WHAT IS NEEDED:
Images are not part of the copy; transcribe all the data exactly.

RECORDED INFORMATION:
┄┄┄┄┄┄┄┄┄┄
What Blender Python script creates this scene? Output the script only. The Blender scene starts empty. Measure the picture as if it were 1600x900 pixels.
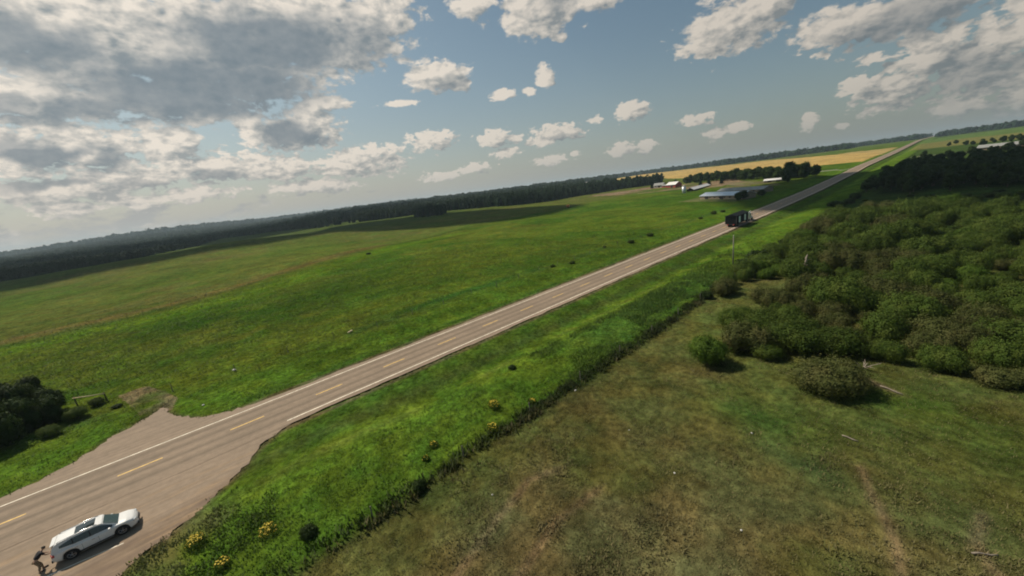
import bpy, bmesh, math, random
import numpy as np
from mathutils import Vector, Matrix
R = math.radians
sc = bpy.context.scene
col = sc.collection

# ------------------------------------------------------------------ camera
F_PX, PITCH, ROLL, YAW, CAM_Z, CAM_X = 599.9, -0.24597, -0.127, 0.85337, 21.628, 50.488
fw = Vector((-math.sin(YAW)*math.cos(PITCH), math.cos(YAW)*math.cos(PITCH), math.sin(PITCH)))
rt = Vector((math.cos(YAW), math.sin(YAW), 0)); up = rt.cross(fw)
Rv = math.cos(ROLL)*rt + math.sin(ROLL)*up
Uv = -math.sin(ROLL)*rt + math.cos(ROLL)*up
cd = bpy.data.cameras.new('camera'); cam = bpy.data.objects.new('camera', cd); col.objects.link(cam)
m = Matrix.Identity(4)
for i in range(3):
    m[i][0] = Rv[i]; m[i][1] = Uv[i]; m[i][2] = -fw[i]
m.translation = Vector((CAM_X, 0, CAM_Z)); cam.matrix_world = m
cd.sensor_width = 36; cd.lens = 36*F_PX/1600; cd.clip_start = 0.5; cd.clip_end = 40000
sc.camera = cam

# ------------------------------------------------------------------ light
SUN_AZ, SUN_EL = math.atan2(-0.96, -0.28), R(50)        # azimuth from +Y towards +X
sv = Vector((math.sin(SUN_AZ)*math.cos(SUN_EL), math.cos(SUN_AZ)*math.cos(SUN_EL), math.sin(SUN_EL)))
sl = bpy.data.lights.new('sun', 'SUN'); so = bpy.data.objects.new('sun', sl); col.objects.link(so)
so.rotation_euler = (-sv).to_track_quat('-Z', 'Y').to_euler(); so.location = sv*300
sl.energy = 4.4; sl.angle = R(0.6); sl.color = (1.0, 0.90, 0.76)
sc.view_settings.view_transform = 'Standard'; sc.view_settings.look = 'None'
sc.view_settings.exposure = 0.06; sc.view_settings.gamma = 1; sc.view_settings.use_curve_mapping = False
sc.render.engine = 'CYCLES'
try:
    sc.cycles.filter_width = 1.9
    sc.cycles.max_bounces = 5; sc.cycles.diffuse_bounces = 2; sc.cycles.glossy_bounces = 2
    sc.cycles.transmission_bounces = 3; sc.cycles.volume_bounces = 0; sc.cycles.transparent_max_bounces = 6
    sc.cycles.use_denoising = True; sc.cycles.denoiser = 'OPENIMAGEDENOISE'
except Exception: pass

# ------------------------------------------------------------------ world: sky texture + cloud field in sky directions
COV= [(-90.6, 19.0, 10.5, 5.0), (-80.3, 18.7, 14.0, 6.3), (-69.4, 20.7, 11.0, 5.1), (-86.1, 13.7, 8.7, 2.7), (-95.1, 13.5, 4.9, 3.6), (-63.3, 21.0, 5.5, 3.4), (-59.9, 22.1, 2.7, 2.9), (-74.4, 10.4, 5.4, 2.7), (-70.1, 13.2, 3.4, 1.0), (-78.5, 11.5, 2.0, 1.5), (-86.2, 9.4, 3.3, 1.8), (-93.1, 9.2, 4.1, 2.3), (-97.1, 8.9, 2.7, 2.4), (-83.4, 6.9, 4.9, 1.7), (-90.6, 6.4, 4.5, 1.4), (-96.6, 5.3, 4.5, 1.1), (-77.1, 6.3, 4.9, 1.6), (-67.4, 6.0, 6.1, 1.8), (-64.7, 7.2, 2.9, 1.0), (-72.7, 3.7, 5.3, 1.0), (-95.4, 3.7, 2.6, 0.8), (-86.0, 4.0, 4.6, 0.8), (-55.1, 15.7, 4.4, 1.8), (-52.3, 14.5, 1.6, 0.9), (-57.7, 8.0, 3.2, 1.2), (-48.9, 7.3, 2.3, 1.1), (-46.0, 6.9, 1.1, 0.7), (-39.8, 6.9, 3.1, 1.3), (-42.0, 6.0, 2.2, 0.6), (-30.4, 8.2, 2.2, 1.1), (-34.4, 7.8, 0.8, 0.6), (-40.9, 13.8, 1.4, 1.3), (-43.1, 12.5, 1.0, 0.5), (-46.8, 12.6, 1.5, 0.7), (-41.2, 21.0, 5.1, 2.9), (-49.4, 22.6, 3.2, 1.2), (-33.7, 20.7, 3.0, 1.1), (-38.2, 17.8, 0.7, 0.5), (-18.8, 14.8, 5.1, 2.7), (-15.1, 15.7, 2.9, 2.0), (-7.7, 11.8, 4.9, 2.0), (-2.9, 11.4, 3.7, 2.3), (-4.3, 4.9, 3.3, 2.1), (-2.1, 7.4, 3.1, 2.4), (-7.2, 6.1, 1.3, 0.9), (-6.2, 8.4, 1.2, 0.6), (1.1, 5.8, 3.3, 3.5), (3.2, 7.6, 2.0, 2.3), (3.5, 3.6, 1.7, 2.6), (0.4, 2.5, 2.3, 0.9), (-22.1, 5.8, 2.0, 0.7), (-20.0, 3.8, 1.4, 0.8), (-17.7, 4.0, 1.3, 0.6), (-31.2, 3.6, 1.8, 1.0), (-28.3, 3.6, 1.4, 0.8), (-11.0, 3.4, 0.8, 0.9), (-8.0, 2.4, 0.7, 0.3), (-60.7, 12.8, 2.3, 0.4), (-47.4, 5.3, 2.0, 0.6), (-37.6, 3.9, 1.0, 0.4), (-52.1, 3.8, 2.3, 0.7), (-56.8, 3.2, 2.7, 0.6), (-40.8, 3.5, 2.2, 0.7)]
DARK= [(-81.4, 14.8, 12.2, 3.7, 0.95), (-74.5, 19.3, 10.2, 3.6, 0.8), (-93.5, 17.6, 5.0, 2.4, 0.75), (-90.8, 12.4, 4.8, 1.6, 0.7), (-74.8, 9.9, 3.0, 2.4, 0.85), (-96.4, 12.6, 1.9, 1.0, 0.6), (-96.0, 8.9, 3.0, 1.2, 0.85), (-96.4, 6.1, 3.7, 0.8, 0.7), (-91.9, 7.7, 1.9, 1.3, 0.6), (-83.1, 5.8, 2.5, 0.8, 0.6), (-96.9, 9.7, 2.3, 1.0, 0.6), (-53.9, 14.8, 3.0, 0.7, 0.5), (-39.2, 6.2, 2.2, 0.6, 0.45), (-5.0, 10.8, 4.9, 1.2, 0.5), (0.1, 5.0, 3.1, 2.2, 0.45), (-2.5, 11.3, 3.7, 2.1, 0.45), (-39.3, 21.5, 2.4, 1.2, 0.25), (-64.5, 19.4, 4.7, 2.9, 0.5), (-88.9, 5.3, 3.2, 0.6, 0.5), (-73.7, 8.9, 4.4, 0.7, 0.6)]
w = bpy.data.worlds.new('World'); sc.world = w; w.use_nodes = True
nt = w.node_tree; nt.nodes.clear()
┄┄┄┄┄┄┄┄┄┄
FULL ANSWER:
What Blender Python script creates this scene? Output the script only. The Blender scene starts empty. Measure the picture as if it were 1600x900 pixels.
import bpy, bmesh, math, random
import numpy as np
from mathutils import Vector, Matrix
R = math.radians
sc = bpy.context.scene
col = sc.collection

# ------------------------------------------------------------------ camera
F_PX, PITCH, ROLL, YAW, CAM_Z, CAM_X = 599.9, -0.24597, -0.127, 0.85337, 21.628, 50.488
fw = Vector((-math.sin(YAW)*math.cos(PITCH), math.cos(YAW)*math.cos(PITCH), math.sin(PITCH)))
rt = Vector((math.cos(YAW), math.sin(YAW), 0)); up = rt.cross(fw)
Rv = math.cos(ROLL)*rt + math.sin(ROLL)*up
Uv = -math.sin(ROLL)*rt + math.cos(ROLL)*up
cd = bpy.data.cameras.new('camera'); cam = bpy.data.objects.new('camera', cd); col.objects.link(cam)
m = Matrix.Identity(4)
for i in range(3):
    m[i][0] = Rv[i]; m[i][1] = Uv[i]; m[i][2] = -fw[i]
m.translation = Vector((CAM_X, 0, CAM_Z)); cam.matrix_world = m
cd.sensor_width = 36; cd.lens = 36*F_PX/1600; cd.clip_start = 0.5; cd.clip_end = 40000
sc.camera = cam

# ------------------------------------------------------------------ light
SUN_AZ, SUN_EL = math.atan2(-0.96, -0.28), R(50)        # azimuth from +Y towards +X
sv = Vector((math.sin(SUN_AZ)*math.cos(SUN_EL), math.cos(SUN_AZ)*math.cos(SUN_EL), math.sin(SUN_EL)))
sl = bpy.data.lights.new('sun', 'SUN'); so = bpy.data.objects.new('sun', sl); col.objects.link(so)
so.rotation_euler = (-sv).to_track_quat('-Z', 'Y').to_euler(); so.location = sv*300
sl.energy = 4.4; sl.angle = R(0.6); sl.color = (1.0, 0.90, 0.76)
sc.view_settings.view_transform = 'Standard'; sc.view_settings.look = 'None'
sc.view_settings.exposure = 0.06; sc.view_settings.gamma = 1; sc.view_settings.use_curve_mapping = False
sc.render.engine = 'CYCLES'
try:
    sc.cycles.filter_width = 1.9
    sc.cycles.max_bounces = 5; sc.cycles.diffuse_bounces = 2; sc.cycles.glossy_bounces = 2
    sc.cycles.transmission_bounces = 3; sc.cycles.volume_bounces = 0; sc.cycles.transparent_max_bounces = 6
    sc.cycles.use_denoising = True; sc.cycles.denoiser = 'OPENIMAGEDENOISE'
except Exception: pass

# ------------------------------------------------------------------ world: sky texture + cloud field in sky directions
COV= [(-90.6, 19.0, 10.5, 5.0), (-80.3, 18.7, 14.0, 6.3), (-69.4, 20.7, 11.0, 5.1), (-86.1, 13.7, 8.7, 2.7), (-95.1, 13.5, 4.9, 3.6), (-63.3, 21.0, 5.5, 3.4), (-59.9, 22.1, 2.7, 2.9), (-74.4, 10.4, 5.4, 2.7), (-70.1, 13.2, 3.4, 1.0), (-78.5, 11.5, 2.0, 1.5), (-86.2, 9.4, 3.3, 1.8), (-93.1, 9.2, 4.1, 2.3), (-97.1, 8.9, 2.7, 2.4), (-83.4, 6.9, 4.9, 1.7), (-90.6, 6.4, 4.5, 1.4), (-96.6, 5.3, 4.5, 1.1), (-77.1, 6.3, 4.9, 1.6), (-67.4, 6.0, 6.1, 1.8), (-64.7, 7.2, 2.9, 1.0), (-72.7, 3.7, 5.3, 1.0), (-95.4, 3.7, 2.6, 0.8), (-86.0, 4.0, 4.6, 0.8), (-55.1, 15.7, 4.4, 1.8), (-52.3, 14.5, 1.6, 0.9), (-57.7, 8.0, 3.2, 1.2), (-48.9, 7.3, 2.3, 1.1), (-46.0, 6.9, 1.1, 0.7), (-39.8, 6.9, 3.1, 1.3), (-42.0, 6.0, 2.2, 0.6), (-30.4, 8.2, 2.2, 1.1), (-34.4, 7.8, 0.8, 0.6), (-40.9, 13.8, 1.4, 1.3), (-43.1, 12.5, 1.0, 0.5), (-46.8, 12.6, 1.5, 0.7), (-41.2, 21.0, 5.1, 2.9), (-49.4, 22.6, 3.2, 1.2), (-33.7, 20.7, 3.0, 1.1), (-38.2, 17.8, 0.7, 0.5), (-18.8, 14.8, 5.1, 2.7), (-15.1, 15.7, 2.9, 2.0), (-7.7, 11.8, 4.9, 2.0), (-2.9, 11.4, 3.7, 2.3), (-4.3, 4.9, 3.3, 2.1), (-2.1, 7.4, 3.1, 2.4), (-7.2, 6.1, 1.3, 0.9), (-6.2, 8.4, 1.2, 0.6), (1.1, 5.8, 3.3, 3.5), (3.2, 7.6, 2.0, 2.3), (3.5, 3.6, 1.7, 2.6), (0.4, 2.5, 2.3, 0.9), (-22.1, 5.8, 2.0, 0.7), (-20.0, 3.8, 1.4, 0.8), (-17.7, 4.0, 1.3, 0.6), (-31.2, 3.6, 1.8, 1.0), (-28.3, 3.6, 1.4, 0.8), (-11.0, 3.4, 0.8, 0.9), (-8.0, 2.4, 0.7, 0.3), (-60.7, 12.8, 2.3, 0.4), (-47.4, 5.3, 2.0, 0.6), (-37.6, 3.9, 1.0, 0.4), (-52.1, 3.8, 2.3, 0.7), (-56.8, 3.2, 2.7, 0.6), (-40.8, 3.5, 2.2, 0.7)]
DARK= [(-81.4, 14.8, 12.2, 3.7, 0.95), (-74.5, 19.3, 10.2, 3.6, 0.8), (-93.5, 17.6, 5.0, 2.4, 0.75), (-90.8, 12.4, 4.8, 1.6, 0.7), (-74.8, 9.9, 3.0, 2.4, 0.85), (-96.4, 12.6, 1.9, 1.0, 0.6), (-96.0, 8.9, 3.0, 1.2, 0.85), (-96.4, 6.1, 3.7, 0.8, 0.7), (-91.9, 7.7, 1.9, 1.3, 0.6), (-83.1, 5.8, 2.5, 0.8, 0.6), (-96.9, 9.7, 2.3, 1.0, 0.6), (-53.9, 14.8, 3.0, 0.7, 0.5), (-39.2, 6.2, 2.2, 0.6, 0.45), (-5.0, 10.8, 4.9, 1.2, 0.5), (0.1, 5.0, 3.1, 2.2, 0.45), (-2.5, 11.3, 3.7, 2.1, 0.45), (-39.3, 21.5, 2.4, 1.2, 0.25), (-64.5, 19.4, 4.7, 2.9, 0.5), (-88.9, 5.3, 3.2, 0.6, 0.5), (-73.7, 8.9, 4.4, 0.7, 0.6)]
w = bpy.data.worlds.new('World'); sc.world = w; w.use_nodes = True
nt = w.node_tree; nt.nodes.clear()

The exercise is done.